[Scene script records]
────────

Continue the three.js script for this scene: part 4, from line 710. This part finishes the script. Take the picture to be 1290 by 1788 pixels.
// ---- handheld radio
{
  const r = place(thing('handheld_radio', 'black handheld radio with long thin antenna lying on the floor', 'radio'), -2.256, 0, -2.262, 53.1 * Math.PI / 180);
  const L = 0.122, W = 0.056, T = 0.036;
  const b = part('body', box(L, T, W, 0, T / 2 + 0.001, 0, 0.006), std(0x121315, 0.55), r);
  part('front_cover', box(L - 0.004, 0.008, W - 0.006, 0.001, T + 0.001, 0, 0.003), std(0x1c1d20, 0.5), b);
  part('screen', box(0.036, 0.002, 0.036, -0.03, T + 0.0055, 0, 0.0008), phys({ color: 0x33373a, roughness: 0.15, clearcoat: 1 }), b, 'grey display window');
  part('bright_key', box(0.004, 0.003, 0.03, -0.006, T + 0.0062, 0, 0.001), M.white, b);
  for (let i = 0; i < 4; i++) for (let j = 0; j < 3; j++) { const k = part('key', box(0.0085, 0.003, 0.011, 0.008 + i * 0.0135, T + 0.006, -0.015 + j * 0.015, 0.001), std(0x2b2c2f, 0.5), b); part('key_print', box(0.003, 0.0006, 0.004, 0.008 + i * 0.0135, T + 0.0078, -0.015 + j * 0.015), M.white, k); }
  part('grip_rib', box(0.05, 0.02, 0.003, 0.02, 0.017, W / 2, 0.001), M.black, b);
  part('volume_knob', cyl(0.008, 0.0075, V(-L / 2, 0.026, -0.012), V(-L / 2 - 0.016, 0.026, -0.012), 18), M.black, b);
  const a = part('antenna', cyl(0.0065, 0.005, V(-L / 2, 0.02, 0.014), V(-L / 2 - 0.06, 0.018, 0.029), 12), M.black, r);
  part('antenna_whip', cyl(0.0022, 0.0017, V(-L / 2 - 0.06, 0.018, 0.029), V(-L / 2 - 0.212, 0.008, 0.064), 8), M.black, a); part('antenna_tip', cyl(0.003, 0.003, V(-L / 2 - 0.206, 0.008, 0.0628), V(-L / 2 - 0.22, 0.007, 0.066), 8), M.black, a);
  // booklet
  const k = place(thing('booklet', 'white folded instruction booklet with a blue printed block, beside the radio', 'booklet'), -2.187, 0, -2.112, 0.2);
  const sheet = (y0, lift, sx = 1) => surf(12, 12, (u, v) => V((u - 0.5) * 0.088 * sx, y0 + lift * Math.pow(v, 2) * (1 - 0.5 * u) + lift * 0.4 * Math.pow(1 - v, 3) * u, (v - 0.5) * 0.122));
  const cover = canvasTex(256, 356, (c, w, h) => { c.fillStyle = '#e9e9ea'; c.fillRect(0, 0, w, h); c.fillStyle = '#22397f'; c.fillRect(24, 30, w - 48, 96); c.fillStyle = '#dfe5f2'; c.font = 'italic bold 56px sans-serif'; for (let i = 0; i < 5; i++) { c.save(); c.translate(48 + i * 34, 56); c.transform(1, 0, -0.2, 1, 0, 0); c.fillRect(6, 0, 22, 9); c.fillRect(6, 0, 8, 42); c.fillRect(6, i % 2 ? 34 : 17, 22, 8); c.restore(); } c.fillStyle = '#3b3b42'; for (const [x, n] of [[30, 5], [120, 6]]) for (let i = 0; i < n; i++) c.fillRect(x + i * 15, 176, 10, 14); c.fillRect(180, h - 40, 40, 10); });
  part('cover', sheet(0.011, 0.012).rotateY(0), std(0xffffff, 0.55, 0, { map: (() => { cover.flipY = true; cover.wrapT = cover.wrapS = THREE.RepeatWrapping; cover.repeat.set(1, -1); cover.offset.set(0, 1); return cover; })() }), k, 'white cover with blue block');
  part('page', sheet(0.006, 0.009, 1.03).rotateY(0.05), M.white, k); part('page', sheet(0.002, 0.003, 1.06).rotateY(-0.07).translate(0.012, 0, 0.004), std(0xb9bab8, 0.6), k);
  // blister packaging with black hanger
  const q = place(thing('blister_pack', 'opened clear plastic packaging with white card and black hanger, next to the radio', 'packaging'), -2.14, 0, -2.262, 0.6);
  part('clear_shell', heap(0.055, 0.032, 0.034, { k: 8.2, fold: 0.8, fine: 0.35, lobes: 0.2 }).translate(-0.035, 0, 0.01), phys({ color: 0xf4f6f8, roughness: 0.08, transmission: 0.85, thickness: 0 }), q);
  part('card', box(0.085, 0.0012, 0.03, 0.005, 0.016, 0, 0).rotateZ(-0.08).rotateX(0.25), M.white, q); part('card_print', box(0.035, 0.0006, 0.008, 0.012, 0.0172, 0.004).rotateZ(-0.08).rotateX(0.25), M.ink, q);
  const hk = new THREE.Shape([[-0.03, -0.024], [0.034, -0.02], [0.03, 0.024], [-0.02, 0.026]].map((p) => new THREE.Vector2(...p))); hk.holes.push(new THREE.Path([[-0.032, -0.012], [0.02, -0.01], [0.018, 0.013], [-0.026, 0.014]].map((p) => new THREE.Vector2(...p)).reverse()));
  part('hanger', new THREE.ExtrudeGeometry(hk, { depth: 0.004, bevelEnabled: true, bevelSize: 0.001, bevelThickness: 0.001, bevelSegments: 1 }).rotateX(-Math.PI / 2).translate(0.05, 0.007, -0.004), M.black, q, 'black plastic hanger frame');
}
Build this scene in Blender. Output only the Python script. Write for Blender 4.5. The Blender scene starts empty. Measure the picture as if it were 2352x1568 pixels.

────────

_STATED PROBLEM_
Restate each record word for word.

_EXERCISE OUTPUT_
Continue the three.js script for this scene: part 4, from line 710. This part finishes the script. Take the picture to be 1290 by 1788 pixels.
// ---- handheld radio
{
  const r = place(thing('handheld_radio', 'black handheld radio with long thin antenna lying on the floor', 'radio'), -2.256, 0, -2.262, 53.1 * Math.PI / 180);
  const L = 0.122, W = 0.056, T = 0.036;
  const b = part('body', box(L, T, W, 0, T / 2 + 0.001, 0, 0.006), std(0x121315, 0.55), r);
  part('front_cover', box(L - 0.004, 0.008, W - 0.006, 0.001, T + 0.001, 0, 0.003), std(0x1c1d20, 0.5), b);
  part('screen', box(0.036, 0.002, 0.036, -0.03, T + 0.0055, 0, 0.0008), phys({ color: 0x33373a, roughness: 0.15, clearcoat: 1 }), b, 'grey display window');
  part('bright_key', box(0.004, 0.003, 0.03, -0.006, T + 0.0062, 0, 0.001), M.white, b);
  for (let i = 0; i < 4; i++) for (let j = 0; j < 3; j++) { const k = part('key', box(0.0085, 0.003, 0.011, 0.008 + i * 0.0135, T + 0.006, -0.015 + j * 0.015, 0.001), std(0x2b2c2f, 0.5), b); part('key_print', box(0.003, 0.0006, 0.004, 0.008 + i * 0.0135, T + 0.0078, -0.015 + j * 0.015), M.white, k); }
  part('grip_rib', box(0.05, 0.02, 0.003, 0.02, 0.017, W / 2, 0.001), M.black, b);
  part('volume_knob', cyl(0.008, 0.0075, V(-L / 2, 0.026, -0.012), V(-L / 2 - 0.016, 0.026, -0.012), 18), M.black, b);
  const a = part('antenna', cyl(0.0065, 0.005, V(-L / 2, 0.02, 0.014), V(-L / 2 - 0.06, 0.018, 0.029), 12), M.black, r);
  part('antenna_whip', cyl(0.0022, 0.0017, V(-L / 2 - 0.06, 0.018, 0.029), V(-L / 2 - 0.212, 0.008, 0.064), 8), M.black, a); part('antenna_tip', cyl(0.003, 0.003, V(-L / 2 - 0.206, 0.008, 0.0628), V(-L / 2 - 0.22, 0.007, 0.066), 8), M.black, a);
  // booklet
  const k = place(thing('booklet', 'white folded instruction booklet with a blue printed block, beside the radio', 'booklet'), -2.187, 0, -2.112, 0.2);
  const sheet = (y0, lift, sx = 1) => surf(12, 12, (u, v) => V((u - 0.5) * 0.088 * sx, y0 + lift * Math.pow(v, 2) * (1 - 0.5 * u) + lift * 0.4 * Math.pow(1 - v, 3) * u, (v - 0.5) * 0.122));
  const cover = canvasTex(256, 356, (c, w, h) => { c.fillStyle = '#e9e9ea'; c.fillRect(0, 0, w, h); c.fillStyle = '#22397f'; c.fillRect(24, 30, w - 48, 96); c.fillStyle = '#dfe5f2'; c.font = 'italic bold 56px sans-serif'; for (let i = 0; i < 5; i++) { c.save(); c.translate(48 + i * 34, 56); c.transform(1, 0, -0.2, 1, 0, 0); c.fillRect(6, 0, 22, 9); c.fillRect(6, 0, 8, 42); c.fillRect(6, i % 2 ? 34 : 17, 22, 8); c.restore(); } c.fillStyle = '#3b3b42'; for (const [x, n] of [[30, 5], [120, 6]]) for (let i = 0; i < n; i++) c.fillRect(x + i * 15, 176, 10, 14); c.fillRect(180, h - 40, 40, 10); });
  part('cover', sheet(0.011, 0.012).rotateY(0), std(0xffffff, 0.55, 0, { map: (() => { cover.flipY = true; cover.wrapT = cover.wrapS = THREE.RepeatWrapping; cover.repeat.set(1, -1); cover.offset.set(0, 1); return cover; })() }), k, 'white cover with blue block');
  part('page', sheet(0.006, 0.009, 1.03).rotateY(0.05), M.white, k); part('page', sheet(0.002, 0.003, 1.06).rotateY(-0.07).translate(0.012, 0, 0.004), std(0xb9bab8, 0.6), k);
  // blister packaging with black hanger
  const q = place(thing('blister_pack', 'opened clear plastic packaging with white card and black hanger, next to the radio', 'packaging'), -2.14, 0, -2.262, 0.6);
  part('clear_shell', heap(0.055, 0.032, 0.034, { k: 8.2, fold: 0.8, fine: 0.35, lobes: 0.2 }).translate(-0.035, 0, 0.01), phys({ color: 0xf4f6f8, roughness: 0.08, transmission: 0.85, thickness: 0 }), q);
  part('card', box(0.085, 0.0012, 0.03, 0.005, 0.016, 0, 0).rotateZ(-0.08).rotateX(0.25), M.white, q); part('card_print', box(0.035, 0.0006, 0.008, 0.012, 0.0172, 0.004).rotateZ(-0.08).rotateX(0.25), M.ink, q);
  const hk = new THREE.Shape([[-0.03, -0.024], [0.034, -0.02], [0.03, 0.024], [-0.02, 0.026]].map((p) => new THREE.Vector2(...p))); hk.holes.push(new THREE.Path([[-0.032, -0.012], [0.02, -0.01], [0.018, 0.013], [-0.026, 0.014]].map((p) => new THREE.Vector2(...p)).reverse()));
  part('hanger', new THREE.ExtrudeGeometry(hk, { depth: 0.004, bevelEnabled: true, bevelSize: 0.001, bevelThickness: 0.001, bevelSegments: 1 }).rotateX(-Math.PI / 2).translate(0.05, 0.007, -0.004), M.black, q, 'black plastic hanger frame');
}
Build this scene in Blender. Output only the Python script. Write for Blender 4.5. The Blender scene starts empty. Measure the picture as if it were 2352x1568 pixels.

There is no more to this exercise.